If you're being that precise the calendar actually has an average of 365.2425 days per year and not 365.25. In fact that was the major motivation for switching from the Julian Calendar a full 430 years ago.

http://en.wikipedia.org/wiki/Gregorian_calendar

Or, if you're being really precise, you'd say 24/7/52... </pedantry>
I was expecting this kind of comments if I had only written 365 days a year, thought I was covered, apparently not.
I was just kind of surprised to see the .25. If you had put just 365 I'd have read that as "a year" and not give it a second thought. Instead it got me thinking if it actually rounded out to .25 or not so I went and checked. Apparently that wasn't too appreciated... :) No offense intended.
I think the pedantry was invited by the attempt at specifics. C'est la vie.
They have cemented their position. They can, at this stage, suffer down time without too much concern (hell, even twitter was down recently)
Agreed, in fact it's ironic that they try sooo hard to have 100% uptime, as a small amount of downtime, can be a good thing.

No-one cares if vital utility x is working. It's not like they are texting their friends, about x being 'up'.

But if you take away x, often it highlights just how important it was, and it becomes relevant to them.

It reminds them just how much x, means to them.

Then, if x reacts to the adversity in a crowd pleasing way... instant karma and mindshare.

cf. new coke as well.

(speaking from experience in the hosting industry)
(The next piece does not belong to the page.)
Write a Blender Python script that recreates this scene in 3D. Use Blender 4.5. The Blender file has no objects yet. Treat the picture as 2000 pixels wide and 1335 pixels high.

I hypothesise user engagement would suffer in the face of down time. This, plus the added scrutiny this technical failure would place on their stock, means now is not a time when they can be careless about reliability.
I disagree. There is so many social websites out there that you need your users to think you are the only option, If your service is down, people will have a look at others', and might them interesting.
> hell, even twitter was down recently

You seem to think Twitter has a strong reliability record.

Fail whale...
Probably the main reason that they have so much traffic going to the mobile website (aside from international audiences with dumbphones) is that the app sucks. My colleagues use the webapp on their androids because they hate the native app.